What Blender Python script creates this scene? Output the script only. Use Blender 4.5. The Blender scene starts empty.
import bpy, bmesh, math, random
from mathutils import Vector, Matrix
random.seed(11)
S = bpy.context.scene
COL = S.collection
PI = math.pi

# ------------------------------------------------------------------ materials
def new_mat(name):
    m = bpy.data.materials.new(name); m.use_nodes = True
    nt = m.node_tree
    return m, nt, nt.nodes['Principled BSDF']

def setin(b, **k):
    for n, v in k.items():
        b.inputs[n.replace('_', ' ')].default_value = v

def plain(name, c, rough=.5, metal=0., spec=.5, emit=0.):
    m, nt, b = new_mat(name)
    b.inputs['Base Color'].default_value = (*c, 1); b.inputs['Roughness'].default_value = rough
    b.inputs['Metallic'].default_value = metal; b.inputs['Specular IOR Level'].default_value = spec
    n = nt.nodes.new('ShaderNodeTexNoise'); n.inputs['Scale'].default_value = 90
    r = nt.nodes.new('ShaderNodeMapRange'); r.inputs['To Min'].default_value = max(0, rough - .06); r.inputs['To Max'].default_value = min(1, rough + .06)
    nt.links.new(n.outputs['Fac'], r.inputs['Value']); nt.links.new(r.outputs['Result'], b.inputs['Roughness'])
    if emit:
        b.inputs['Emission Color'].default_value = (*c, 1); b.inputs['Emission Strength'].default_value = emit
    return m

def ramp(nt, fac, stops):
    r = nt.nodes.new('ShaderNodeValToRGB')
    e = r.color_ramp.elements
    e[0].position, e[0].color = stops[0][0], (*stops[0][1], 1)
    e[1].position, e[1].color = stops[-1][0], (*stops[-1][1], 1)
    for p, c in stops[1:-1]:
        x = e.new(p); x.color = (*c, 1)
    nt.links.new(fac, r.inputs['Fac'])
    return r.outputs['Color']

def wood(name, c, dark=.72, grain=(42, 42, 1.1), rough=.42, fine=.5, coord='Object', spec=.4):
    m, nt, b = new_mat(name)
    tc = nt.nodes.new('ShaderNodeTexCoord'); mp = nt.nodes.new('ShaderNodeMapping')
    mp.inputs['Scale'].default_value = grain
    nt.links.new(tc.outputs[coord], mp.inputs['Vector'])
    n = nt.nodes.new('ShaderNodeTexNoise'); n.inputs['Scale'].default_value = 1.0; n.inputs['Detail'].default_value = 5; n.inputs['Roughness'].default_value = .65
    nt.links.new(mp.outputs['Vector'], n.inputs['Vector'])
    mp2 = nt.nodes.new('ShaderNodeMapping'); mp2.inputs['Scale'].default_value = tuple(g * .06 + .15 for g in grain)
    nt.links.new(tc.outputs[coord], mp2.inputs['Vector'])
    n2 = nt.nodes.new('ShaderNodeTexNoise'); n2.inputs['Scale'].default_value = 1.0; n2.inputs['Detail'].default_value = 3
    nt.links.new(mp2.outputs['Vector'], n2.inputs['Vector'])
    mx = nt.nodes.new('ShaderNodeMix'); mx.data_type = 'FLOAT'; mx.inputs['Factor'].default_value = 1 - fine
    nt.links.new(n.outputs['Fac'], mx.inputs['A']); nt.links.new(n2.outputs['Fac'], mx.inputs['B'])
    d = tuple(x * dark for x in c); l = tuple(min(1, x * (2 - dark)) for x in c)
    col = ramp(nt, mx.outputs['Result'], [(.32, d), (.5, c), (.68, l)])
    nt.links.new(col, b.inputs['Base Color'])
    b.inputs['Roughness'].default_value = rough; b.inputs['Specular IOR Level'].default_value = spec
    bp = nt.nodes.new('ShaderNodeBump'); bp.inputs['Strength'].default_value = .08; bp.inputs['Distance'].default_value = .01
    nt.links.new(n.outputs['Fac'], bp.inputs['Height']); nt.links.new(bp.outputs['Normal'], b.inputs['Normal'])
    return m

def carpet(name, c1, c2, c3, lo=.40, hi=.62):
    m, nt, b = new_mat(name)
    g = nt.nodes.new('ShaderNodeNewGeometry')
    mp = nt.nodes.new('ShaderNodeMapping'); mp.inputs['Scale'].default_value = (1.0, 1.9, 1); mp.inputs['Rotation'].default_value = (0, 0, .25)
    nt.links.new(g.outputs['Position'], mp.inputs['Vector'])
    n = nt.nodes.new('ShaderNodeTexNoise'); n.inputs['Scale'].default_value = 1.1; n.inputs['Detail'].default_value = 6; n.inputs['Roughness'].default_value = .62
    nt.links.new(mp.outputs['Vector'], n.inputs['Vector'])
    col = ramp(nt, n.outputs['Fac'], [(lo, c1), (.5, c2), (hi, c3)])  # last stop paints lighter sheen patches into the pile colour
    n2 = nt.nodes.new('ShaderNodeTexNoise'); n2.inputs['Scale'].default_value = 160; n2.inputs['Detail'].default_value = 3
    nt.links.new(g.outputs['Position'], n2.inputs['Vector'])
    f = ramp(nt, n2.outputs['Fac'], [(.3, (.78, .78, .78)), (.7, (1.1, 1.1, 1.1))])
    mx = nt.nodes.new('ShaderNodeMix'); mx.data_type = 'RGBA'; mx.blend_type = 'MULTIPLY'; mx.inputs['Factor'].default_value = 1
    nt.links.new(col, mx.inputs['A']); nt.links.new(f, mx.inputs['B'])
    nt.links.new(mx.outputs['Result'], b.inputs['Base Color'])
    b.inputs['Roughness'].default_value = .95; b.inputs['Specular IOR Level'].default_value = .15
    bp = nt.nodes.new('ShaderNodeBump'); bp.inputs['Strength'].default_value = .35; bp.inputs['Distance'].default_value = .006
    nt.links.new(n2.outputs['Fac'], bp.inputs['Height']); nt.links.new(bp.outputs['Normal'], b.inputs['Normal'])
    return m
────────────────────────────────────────
→ **Direction**: Please repeat word for word the lines above that run from the beginning through the line containing "b.inputs[n.replace('_', ' ')].default_value", keeping both the first and that last line.

→ **Solution to the problem**:
What Blender Python script creates this scene? Output the script only. Use Blender 4.5. The Blender scene starts empty.
import bpy, bmesh, math, random
from mathutils import Vector, Matrix
random.seed(11)
S = bpy.context.scene
COL = S.collection
PI = math.pi

# ------------------------------------------------------------------ materials
def new_mat(name):
    m = bpy.data.materials.new(name); m.use_nodes = True
    nt = m.node_tree
    return m, nt, nt.nodes['Principled BSDF']

def setin(b, **k):
    for n, v in k.items():
        b.inputs[n.replace('_', ' ')].default_value = v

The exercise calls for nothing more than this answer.